The Federal Energy Regulatory Commission (FERC) voted 5-0 Monday to expand price limits beyond those already in place during power emergencies.
"It's time to stop blaming and start solving problems" as ten Western states, including California, now face round-the-clock limits on wholesale electricity prices regardles of fluctuations in the volatile spot market, said FERC Chariman Curt Hebert.
The rule says that once electrical reserves fall below 7.5% — a tightening of supply that might normally prompt a price spike — a price limit is put in place.
President Bush appeared to support the new FERC action, though he took pains to define his support in a way that draws a distinction with his views on price caps which he has publicly opposed for six months.

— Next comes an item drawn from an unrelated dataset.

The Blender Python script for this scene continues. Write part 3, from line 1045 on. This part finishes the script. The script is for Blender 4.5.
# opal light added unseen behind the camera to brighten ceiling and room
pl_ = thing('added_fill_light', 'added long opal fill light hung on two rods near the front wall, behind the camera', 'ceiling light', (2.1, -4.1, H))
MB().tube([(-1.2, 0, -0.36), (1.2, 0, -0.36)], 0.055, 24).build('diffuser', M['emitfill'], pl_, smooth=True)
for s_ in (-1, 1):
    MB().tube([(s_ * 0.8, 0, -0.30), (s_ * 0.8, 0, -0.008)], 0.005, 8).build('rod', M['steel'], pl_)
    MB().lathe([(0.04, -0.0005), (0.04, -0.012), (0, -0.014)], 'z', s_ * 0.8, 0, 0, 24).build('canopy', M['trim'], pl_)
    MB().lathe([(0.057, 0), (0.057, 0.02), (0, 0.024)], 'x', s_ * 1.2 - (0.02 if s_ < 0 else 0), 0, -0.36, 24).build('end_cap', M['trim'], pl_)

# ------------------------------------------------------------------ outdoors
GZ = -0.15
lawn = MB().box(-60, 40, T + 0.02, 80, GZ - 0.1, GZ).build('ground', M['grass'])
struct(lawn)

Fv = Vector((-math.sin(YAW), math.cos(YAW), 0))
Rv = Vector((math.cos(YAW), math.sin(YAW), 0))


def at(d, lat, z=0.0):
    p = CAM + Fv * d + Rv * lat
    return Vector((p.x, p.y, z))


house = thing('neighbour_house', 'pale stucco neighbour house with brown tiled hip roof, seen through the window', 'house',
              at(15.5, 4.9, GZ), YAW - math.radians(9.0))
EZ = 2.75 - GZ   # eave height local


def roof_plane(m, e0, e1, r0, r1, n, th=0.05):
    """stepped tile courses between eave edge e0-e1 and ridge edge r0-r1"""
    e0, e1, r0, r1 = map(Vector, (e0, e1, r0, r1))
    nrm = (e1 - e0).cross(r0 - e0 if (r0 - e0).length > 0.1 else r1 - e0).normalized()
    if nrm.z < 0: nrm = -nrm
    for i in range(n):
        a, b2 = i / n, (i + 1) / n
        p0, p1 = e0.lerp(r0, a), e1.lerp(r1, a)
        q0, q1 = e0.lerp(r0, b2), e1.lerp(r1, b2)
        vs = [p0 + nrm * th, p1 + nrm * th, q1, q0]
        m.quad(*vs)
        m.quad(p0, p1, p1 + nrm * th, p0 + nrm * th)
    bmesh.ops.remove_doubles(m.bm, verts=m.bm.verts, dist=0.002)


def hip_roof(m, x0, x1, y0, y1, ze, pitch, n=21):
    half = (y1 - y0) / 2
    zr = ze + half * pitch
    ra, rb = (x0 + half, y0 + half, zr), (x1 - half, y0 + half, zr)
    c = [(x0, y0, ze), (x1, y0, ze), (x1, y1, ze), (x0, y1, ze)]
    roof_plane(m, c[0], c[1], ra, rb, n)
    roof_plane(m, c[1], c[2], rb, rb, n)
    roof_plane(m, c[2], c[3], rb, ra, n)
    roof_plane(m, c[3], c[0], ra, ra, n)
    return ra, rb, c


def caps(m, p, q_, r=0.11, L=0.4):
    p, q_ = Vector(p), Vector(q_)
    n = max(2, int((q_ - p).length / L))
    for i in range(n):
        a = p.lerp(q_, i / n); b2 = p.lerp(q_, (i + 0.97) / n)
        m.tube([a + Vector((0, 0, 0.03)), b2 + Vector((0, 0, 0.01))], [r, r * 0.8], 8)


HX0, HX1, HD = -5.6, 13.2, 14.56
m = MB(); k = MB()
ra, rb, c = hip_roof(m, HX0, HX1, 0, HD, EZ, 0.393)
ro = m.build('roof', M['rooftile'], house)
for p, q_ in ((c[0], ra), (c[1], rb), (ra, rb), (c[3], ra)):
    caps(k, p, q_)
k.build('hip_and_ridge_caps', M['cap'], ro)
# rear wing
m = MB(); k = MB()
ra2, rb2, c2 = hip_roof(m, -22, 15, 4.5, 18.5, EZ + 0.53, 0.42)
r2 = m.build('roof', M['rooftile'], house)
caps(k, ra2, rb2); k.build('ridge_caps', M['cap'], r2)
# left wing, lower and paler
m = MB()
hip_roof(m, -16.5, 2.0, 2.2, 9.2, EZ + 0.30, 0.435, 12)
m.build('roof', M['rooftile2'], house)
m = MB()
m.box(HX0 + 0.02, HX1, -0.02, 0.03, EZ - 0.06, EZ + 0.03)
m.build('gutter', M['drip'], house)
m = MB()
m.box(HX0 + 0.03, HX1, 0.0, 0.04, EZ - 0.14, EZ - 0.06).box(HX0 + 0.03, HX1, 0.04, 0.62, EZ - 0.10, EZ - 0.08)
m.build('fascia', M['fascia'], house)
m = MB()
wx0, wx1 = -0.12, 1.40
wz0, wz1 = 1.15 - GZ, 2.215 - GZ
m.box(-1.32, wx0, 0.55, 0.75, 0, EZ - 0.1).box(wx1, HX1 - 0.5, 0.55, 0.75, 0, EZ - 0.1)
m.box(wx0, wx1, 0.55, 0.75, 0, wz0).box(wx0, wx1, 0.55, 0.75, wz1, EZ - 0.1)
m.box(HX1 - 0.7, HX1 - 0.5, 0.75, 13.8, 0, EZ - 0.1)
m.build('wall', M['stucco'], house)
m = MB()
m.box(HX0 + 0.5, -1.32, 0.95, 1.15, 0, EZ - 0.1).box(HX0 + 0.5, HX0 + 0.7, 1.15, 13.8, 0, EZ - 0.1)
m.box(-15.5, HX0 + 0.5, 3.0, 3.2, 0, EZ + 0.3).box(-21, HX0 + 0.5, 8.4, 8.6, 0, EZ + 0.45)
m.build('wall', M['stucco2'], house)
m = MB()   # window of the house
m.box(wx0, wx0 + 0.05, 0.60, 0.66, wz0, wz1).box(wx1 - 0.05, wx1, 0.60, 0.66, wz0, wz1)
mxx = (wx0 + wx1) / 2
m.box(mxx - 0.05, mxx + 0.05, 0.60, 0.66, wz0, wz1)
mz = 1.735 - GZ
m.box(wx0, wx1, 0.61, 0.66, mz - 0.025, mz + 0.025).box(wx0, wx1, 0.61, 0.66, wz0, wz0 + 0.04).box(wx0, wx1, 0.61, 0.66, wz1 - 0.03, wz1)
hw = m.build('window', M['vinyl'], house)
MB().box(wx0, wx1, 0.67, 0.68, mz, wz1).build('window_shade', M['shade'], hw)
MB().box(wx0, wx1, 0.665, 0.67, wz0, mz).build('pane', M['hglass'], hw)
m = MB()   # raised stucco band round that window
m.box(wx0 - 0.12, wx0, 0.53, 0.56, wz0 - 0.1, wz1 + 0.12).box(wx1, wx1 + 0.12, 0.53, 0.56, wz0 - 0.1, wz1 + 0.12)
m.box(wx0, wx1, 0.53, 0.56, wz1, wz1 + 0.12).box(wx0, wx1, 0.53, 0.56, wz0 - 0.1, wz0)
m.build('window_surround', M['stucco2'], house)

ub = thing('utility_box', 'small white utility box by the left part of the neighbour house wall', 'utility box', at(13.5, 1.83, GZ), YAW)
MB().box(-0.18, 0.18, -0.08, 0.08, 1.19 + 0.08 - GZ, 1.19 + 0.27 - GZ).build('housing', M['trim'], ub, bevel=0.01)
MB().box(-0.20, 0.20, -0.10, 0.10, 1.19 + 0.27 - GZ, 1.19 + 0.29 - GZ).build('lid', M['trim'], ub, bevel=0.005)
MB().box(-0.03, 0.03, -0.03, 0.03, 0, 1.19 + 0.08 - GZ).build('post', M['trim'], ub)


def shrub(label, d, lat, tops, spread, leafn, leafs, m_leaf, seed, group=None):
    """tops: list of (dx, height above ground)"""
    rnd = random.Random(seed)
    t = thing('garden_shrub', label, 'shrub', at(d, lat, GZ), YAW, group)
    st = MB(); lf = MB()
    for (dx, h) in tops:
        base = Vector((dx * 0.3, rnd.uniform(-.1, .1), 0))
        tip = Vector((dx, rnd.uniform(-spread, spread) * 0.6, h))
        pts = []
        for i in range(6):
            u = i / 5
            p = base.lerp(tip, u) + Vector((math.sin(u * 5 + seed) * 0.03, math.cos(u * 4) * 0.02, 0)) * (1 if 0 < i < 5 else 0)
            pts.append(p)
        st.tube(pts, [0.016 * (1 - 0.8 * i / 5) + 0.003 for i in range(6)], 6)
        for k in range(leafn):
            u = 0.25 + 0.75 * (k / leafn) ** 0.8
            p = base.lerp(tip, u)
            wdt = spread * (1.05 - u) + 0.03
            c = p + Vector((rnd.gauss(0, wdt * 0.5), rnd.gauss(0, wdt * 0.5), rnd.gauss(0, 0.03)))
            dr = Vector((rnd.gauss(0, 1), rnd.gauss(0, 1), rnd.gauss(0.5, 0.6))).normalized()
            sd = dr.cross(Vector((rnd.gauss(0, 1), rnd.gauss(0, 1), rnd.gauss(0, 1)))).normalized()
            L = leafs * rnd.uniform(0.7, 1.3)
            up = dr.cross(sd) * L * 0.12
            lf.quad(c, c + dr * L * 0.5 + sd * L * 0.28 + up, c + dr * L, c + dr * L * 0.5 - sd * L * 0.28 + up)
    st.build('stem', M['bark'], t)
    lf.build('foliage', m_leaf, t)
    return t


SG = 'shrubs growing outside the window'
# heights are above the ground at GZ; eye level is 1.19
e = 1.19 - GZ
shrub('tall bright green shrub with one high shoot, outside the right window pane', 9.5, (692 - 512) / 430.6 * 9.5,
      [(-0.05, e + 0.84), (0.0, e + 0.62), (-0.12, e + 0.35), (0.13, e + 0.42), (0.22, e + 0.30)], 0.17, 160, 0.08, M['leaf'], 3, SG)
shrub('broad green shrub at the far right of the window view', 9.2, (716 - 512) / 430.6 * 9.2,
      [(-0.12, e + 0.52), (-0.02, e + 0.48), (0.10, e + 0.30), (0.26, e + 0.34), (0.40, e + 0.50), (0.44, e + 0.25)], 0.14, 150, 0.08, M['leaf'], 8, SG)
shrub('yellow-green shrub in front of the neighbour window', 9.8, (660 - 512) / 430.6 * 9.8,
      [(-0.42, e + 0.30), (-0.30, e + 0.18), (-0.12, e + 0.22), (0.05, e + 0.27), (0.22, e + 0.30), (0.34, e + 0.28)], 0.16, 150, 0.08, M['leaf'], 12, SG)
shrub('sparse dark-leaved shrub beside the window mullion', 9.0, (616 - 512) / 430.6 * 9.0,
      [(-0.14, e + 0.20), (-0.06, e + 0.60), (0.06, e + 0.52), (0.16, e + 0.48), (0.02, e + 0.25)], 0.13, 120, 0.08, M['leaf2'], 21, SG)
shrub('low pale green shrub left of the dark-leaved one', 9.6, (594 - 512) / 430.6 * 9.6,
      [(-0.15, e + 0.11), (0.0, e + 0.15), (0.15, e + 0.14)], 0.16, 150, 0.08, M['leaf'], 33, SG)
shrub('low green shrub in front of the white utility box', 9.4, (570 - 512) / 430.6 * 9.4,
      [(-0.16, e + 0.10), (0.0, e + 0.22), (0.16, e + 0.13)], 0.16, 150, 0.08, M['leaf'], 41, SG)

"They are not talking about firm price controls," the president said. "They're talking about a mechanism to, as I understand it, to mitigate any severe price spike that may occur, which is completely different."
Bush has argued that price caps will not solve California's energy problems because they do nothing to decrease the demand or increase the supply of energy in the state.
But some conservative economists failed to see Bush's distinction and say the action taken by the FERC meddles in the law of supply and demand.
"It is a price cap. And I'd urge the President to back away from this just as fast as he possibly can if he wishes to keep the energy situation under control in the western states," said William Beach of the Heritage Foundation in Washington
But with rolling blackouts on the horizon and higher energy prices likely expected as the summer heats up, public opinion polls are showing support for limits on the price of electricity.
Still, Beach and other economists point to what they see as the core problem with price caps and with the regulatory agency's action.
"It encourages consumption but it discourages supply," Beach said. "The supplier says if I can't get a higher price to take the risk to go into this market with this little bit of supply that I have, I'm not going to do it.
"The whole problem with a price cap and a price mitigation goes to the inability of the supplier to charge the price that the supplier needs to cover costs in normal operating profit. When you control that, either through a hard cap or through a mechanism which restricts certain high prices to a zone. You have a price cap. It's the same thing."
Some Democrats are arguing that energy suppliers, including some based in Texas, have a virtual monopoly over the prices of electricity out West and that price caps are the only thing that can keep prices down.
California Governor Gray Davis criticises the FERC action as too little, too late. He and other Democrats continue to hammer the White House for what they claim is a "blind eye" that has been turned to the residents of the Golden State.
Some Republicans, worried about the political price of letting the market sort through the problem over time, are taking out $25 millions worth of advertising time to argue that Davis and other Democrats ignored warning signals they say have been obvious for years and have turned an energy problem into a crisis.